Chevron Addressing the carbon leakage risk - Dr Danial Sturge

Addressing the carbon leakage risk - Dr Danial Sturge

Comment by Dr. Danial Sturge, Carbon Policy Practice Manager at Energy Systems Catapult. 

Carbon Border Adjustment Mechanisms (CBAM) are in vogue. A CBAM can be used by a country or trading bloc to address asymmetric carbon policies between jurisdictions as a way of mitigating carbon leakage[1].

Last week, co-legislators in the European Union signed the CBAM Regulation, officially entering into force on 17th May 2023. The EU’s CBAM itself will enter a transitional phase later this year in October. Simultaneously, the UK Government is consulting on policy measures to address the carbon leakage risk, including a potential CBAM.

But how did we get here?

The merits of a CBAM have been debated in literature for years, with the only example actively in place to date being in California. The California Emissions Trading Scheme uses what they call a “Border Carbon Adjustment” (BCA) for electricity imports from other states, whereby importers must pay an equivalent carbon price to cover embodied emissions.

The EU’s CBAM goes further than California’s BCA in two important ways:

  1. It applies to a range of carbon-intensive, trade-exposed sectors: cement, iron and steel, aluminium, fertilisers, electricity, and hydrogen.
  2. It applies across international borders.

This is a big step forward for carbon policy for two reasons:

  1. Technically – implementing a CBAM is incredibly challenging.
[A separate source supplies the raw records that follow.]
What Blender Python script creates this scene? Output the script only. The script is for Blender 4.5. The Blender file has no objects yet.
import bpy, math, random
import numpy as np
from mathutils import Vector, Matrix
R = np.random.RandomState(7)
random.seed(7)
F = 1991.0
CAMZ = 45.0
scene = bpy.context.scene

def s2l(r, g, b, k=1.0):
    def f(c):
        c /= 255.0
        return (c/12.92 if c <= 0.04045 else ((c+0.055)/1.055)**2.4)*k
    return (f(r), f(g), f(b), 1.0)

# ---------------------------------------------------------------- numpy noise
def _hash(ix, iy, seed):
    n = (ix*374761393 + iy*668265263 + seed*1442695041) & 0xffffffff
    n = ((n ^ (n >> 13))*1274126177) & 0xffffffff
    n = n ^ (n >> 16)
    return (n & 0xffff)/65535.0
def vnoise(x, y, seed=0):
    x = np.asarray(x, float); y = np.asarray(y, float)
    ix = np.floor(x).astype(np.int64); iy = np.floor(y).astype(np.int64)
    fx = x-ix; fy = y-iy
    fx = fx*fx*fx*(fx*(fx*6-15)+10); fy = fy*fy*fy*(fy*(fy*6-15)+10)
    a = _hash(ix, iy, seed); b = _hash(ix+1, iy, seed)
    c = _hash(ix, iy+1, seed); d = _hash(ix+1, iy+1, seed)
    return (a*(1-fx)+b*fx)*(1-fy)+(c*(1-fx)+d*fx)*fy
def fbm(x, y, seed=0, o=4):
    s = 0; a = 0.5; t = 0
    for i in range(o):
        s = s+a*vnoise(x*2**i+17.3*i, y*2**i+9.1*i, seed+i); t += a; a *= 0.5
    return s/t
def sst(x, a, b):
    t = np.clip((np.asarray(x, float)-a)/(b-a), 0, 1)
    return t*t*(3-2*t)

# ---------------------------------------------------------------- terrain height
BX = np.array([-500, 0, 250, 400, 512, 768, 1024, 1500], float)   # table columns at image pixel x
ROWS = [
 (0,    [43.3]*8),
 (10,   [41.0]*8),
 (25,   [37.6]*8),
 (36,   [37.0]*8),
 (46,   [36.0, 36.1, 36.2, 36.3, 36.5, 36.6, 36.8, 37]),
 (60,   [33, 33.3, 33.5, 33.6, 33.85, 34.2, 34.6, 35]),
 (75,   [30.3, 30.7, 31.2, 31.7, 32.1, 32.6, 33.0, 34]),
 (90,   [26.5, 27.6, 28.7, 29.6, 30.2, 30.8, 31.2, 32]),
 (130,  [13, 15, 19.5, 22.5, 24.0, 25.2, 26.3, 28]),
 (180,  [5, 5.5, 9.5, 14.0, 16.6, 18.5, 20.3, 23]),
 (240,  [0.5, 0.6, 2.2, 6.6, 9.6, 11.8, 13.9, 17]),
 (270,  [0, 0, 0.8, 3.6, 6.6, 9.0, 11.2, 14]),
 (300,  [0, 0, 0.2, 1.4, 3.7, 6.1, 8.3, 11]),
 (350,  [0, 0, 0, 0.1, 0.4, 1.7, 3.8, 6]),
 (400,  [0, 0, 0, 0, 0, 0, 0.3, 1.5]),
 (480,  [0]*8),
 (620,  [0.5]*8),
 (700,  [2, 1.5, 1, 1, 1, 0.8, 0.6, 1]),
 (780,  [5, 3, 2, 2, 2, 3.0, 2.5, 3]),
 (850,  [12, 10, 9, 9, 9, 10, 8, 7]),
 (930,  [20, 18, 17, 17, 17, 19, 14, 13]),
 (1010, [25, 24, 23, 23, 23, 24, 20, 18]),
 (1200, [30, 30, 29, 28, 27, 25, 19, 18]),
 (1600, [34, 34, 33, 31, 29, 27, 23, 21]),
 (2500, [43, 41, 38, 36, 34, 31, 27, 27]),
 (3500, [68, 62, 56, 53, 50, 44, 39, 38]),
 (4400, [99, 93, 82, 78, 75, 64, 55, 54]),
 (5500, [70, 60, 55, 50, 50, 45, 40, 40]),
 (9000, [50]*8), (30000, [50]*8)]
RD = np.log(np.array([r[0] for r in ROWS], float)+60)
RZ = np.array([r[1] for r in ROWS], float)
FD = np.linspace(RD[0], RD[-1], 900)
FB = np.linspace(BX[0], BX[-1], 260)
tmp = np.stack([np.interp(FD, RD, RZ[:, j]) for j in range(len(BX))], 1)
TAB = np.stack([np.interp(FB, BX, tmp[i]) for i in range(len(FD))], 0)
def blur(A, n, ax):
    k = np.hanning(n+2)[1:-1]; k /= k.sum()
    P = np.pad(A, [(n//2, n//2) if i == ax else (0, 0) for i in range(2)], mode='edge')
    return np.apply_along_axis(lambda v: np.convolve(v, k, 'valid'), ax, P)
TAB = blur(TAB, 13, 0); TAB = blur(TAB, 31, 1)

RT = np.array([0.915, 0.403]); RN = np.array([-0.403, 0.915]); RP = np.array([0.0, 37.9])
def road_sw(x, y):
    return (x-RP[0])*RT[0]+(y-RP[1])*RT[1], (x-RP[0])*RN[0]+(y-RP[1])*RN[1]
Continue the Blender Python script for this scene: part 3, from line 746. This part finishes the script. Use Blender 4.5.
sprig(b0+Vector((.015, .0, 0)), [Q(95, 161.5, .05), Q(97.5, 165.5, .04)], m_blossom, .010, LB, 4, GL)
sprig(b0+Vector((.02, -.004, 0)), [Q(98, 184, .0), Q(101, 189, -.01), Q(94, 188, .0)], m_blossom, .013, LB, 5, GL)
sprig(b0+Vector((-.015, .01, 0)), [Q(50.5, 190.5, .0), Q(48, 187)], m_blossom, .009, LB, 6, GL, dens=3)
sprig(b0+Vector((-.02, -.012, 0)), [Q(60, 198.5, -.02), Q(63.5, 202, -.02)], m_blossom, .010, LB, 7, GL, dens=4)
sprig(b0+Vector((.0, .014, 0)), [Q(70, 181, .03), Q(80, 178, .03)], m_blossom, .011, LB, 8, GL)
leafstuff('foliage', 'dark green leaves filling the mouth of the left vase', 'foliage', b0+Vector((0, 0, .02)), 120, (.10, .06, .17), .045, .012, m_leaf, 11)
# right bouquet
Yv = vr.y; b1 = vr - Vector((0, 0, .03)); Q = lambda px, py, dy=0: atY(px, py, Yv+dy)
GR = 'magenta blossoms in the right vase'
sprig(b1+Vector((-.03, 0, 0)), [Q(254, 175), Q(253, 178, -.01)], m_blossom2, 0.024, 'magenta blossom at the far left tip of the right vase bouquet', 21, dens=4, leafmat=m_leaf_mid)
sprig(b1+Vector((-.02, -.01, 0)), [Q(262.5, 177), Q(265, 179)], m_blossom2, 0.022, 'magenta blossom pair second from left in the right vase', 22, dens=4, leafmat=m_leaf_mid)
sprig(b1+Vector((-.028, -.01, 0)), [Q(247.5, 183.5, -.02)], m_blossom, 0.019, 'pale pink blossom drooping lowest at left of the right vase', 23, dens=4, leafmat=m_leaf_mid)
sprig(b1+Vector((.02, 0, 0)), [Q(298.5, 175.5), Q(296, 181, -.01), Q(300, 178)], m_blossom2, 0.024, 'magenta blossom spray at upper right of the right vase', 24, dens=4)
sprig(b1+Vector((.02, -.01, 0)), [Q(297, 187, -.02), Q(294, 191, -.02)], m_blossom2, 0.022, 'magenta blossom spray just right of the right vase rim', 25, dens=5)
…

Calculating the CBAM liability requires accounting for the embodied emissions on imported goods and the carbon price already incurred in each of the jurisdictions that said goods have passed through.
  2. Legally – it is an untested area of trade policy. For example, the EU claims that their CBAM complies with World Trade Organisation (WTO) rules, but China recently asked the EU to justify its incoming CBAM at the WTO and India plans to file a complaint to the WTO.

The rest of the world is watching – and in some cases reacting – to how the EU’s CBAM evolves. The UK, in addition to a potential CBAM, is exploring alternative measures, including mandatory product standards. We at Energy Systems Catapult have been long proponents of standards, including for their use in mitigating carbon leakage. In a blog post I wrote last year, I compared standards with a CBAM.

Since then the debate has continued to evolve. There is a recognition that policy measures to address carbon leakage cannot be developed in isolation – the future role of the UK ETS, and crucially free allowances, is even more important. Demand side measures, such as public procurement and labelling, have a potentially significant role to play. And getting carbon accounting right and the digital systems in place are fundamental to the success of which ever measures are eventually implemented.

Next month, we will be publishing a report, which will act as our response to the Government consultation, that goes into these key areas in more detail.

[1] Carbon leakage can occur if the competitiveness impacts that arise from carbon policies leads to emissions reduction from domestic organisations combined with increases in emissions in other jurisdictions, where carbon policy is either less ambitious or does not exist. This can lead to a net increase in global emissions.